Introduction: The Life of Oscar Benito Gutierrez Badell
El Ingeniero con Alma de Poeta
As a foreigner adjusting to life in America, I found respite in the written word.
Learning English by reading The Chronicles of Narnia with the help of an English-to-Spanish dictionary proved easier than keeping up with grammar teachers woefully uninterested in appeasing international students. After reading enough books to understand the significance of being “on” a bus rather than “in” one, I too began to put pen to paper and discovered a medium for mulling over emotion until giving it structure.
Midway through high school, I wrote an essay titled “Pushing Daisies” where a father and daughter spent an afternoon gardening inside a greenhouse connected to their home. The father passed away shortly after the opening scene and the daughter found herself returning to the greenhouse time and time again, searching for her father’s presence.
My original intention was to follow the story into the daughter’s adulthood, culminating in a wedding where she walked herself down the aisle alongside a trail of daisies, his favorite flower. Yet the essay was only supposed to be a couple of pages, so the story ended on the front porch of a house whose outline I still recall.

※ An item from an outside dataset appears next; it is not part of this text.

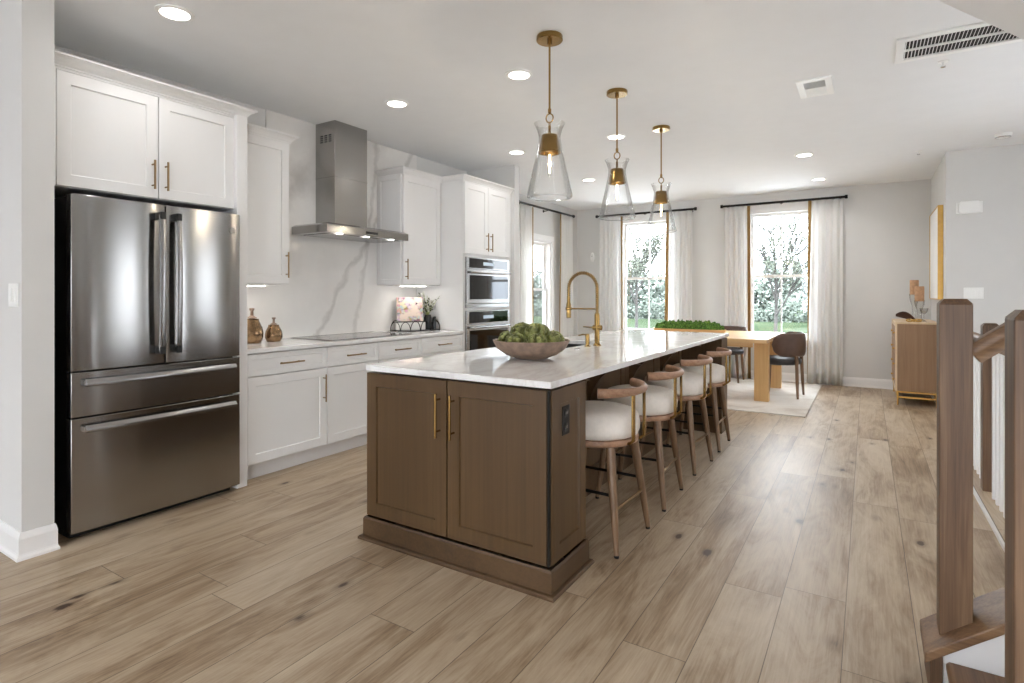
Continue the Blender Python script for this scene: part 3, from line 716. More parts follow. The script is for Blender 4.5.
m = MB(); m.cyl((fx,fy,.914+.265), (hx,fy,.914+.265), .006, n=10); m.lathe([(.021,-.012),(.024,0),(.021,.012)], (hx,fy,.914+.265), 20); m.build('docking_arm', 'brass', c, 40)
m = MB(); m.cyl((fx-.03,fy,.914+.13), (fx+.034,fy,.914+.13), .019, n=18); m.cyl((fx-.03,fy,.914+.13), (fx-.11,fy,.914+.133), .006, .0045, 10); m.build('lever', 'brass', c, 40)
c = thing('soap_dispenser', 'short brass soap dispenser beside the tall faucet', 'soap dispenser', (-1.684, 3.672, .914))
m = MB(); m.lathe([(0,0),(.022,0),(.022,.006),(.015,.01),(.015,.075),(.012,.09),(0,.09)], (-1.684,3.672,.914), 20); m.build('pump_body', 'brass', c, 40)
m = MB(); m.tube([(-1.684,3.672,.994),(-1.72,3.672,.998),(-1.755,3.672,.99)], [.006,.006,.004], 10); m.build('nozzle', 'brass', c, 40)
m = MB(); m.lathe([(0,0),(.022,0),(.022,.005),(.017,.009),(0,.009)], (-1.655,3.44,.914), 24); tag(m.build('air_switch_button', 'chrome', None, 40), 'small round metal button on the island counter beside the sink', 'button')
# bowl and artichokes
bx, by = -1.655, 2.83
prof = [(.0,.0),(.09,.0),(.10,.004),(.15,.022),(.20,.058),(.222,.098),(.226,.106),(.218,.107),(.19,.068),(.14,.034),(.08,.016),(0,.014)]
m = MB(); m.lathe(prof, (bx,by,.914), 48); tag(m.build('serving_bowl', 'bowl', None, 50), 'wide brown stone bowl of artichokes on the island', 'bowl')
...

It was also around this time that my own father asked me if I would ever write his life story. He, like many of us, craved the immortality enclosed within the written word. I reassured him that someday I would, failing to recognize I was already in the process of doing so.
A decade after writing “Pushing Daisies”, and one year after my father’s passing, I spend most days listening to boleros and wearing his cashmere sweaters, searching for his presence in my own version of a greenhouse.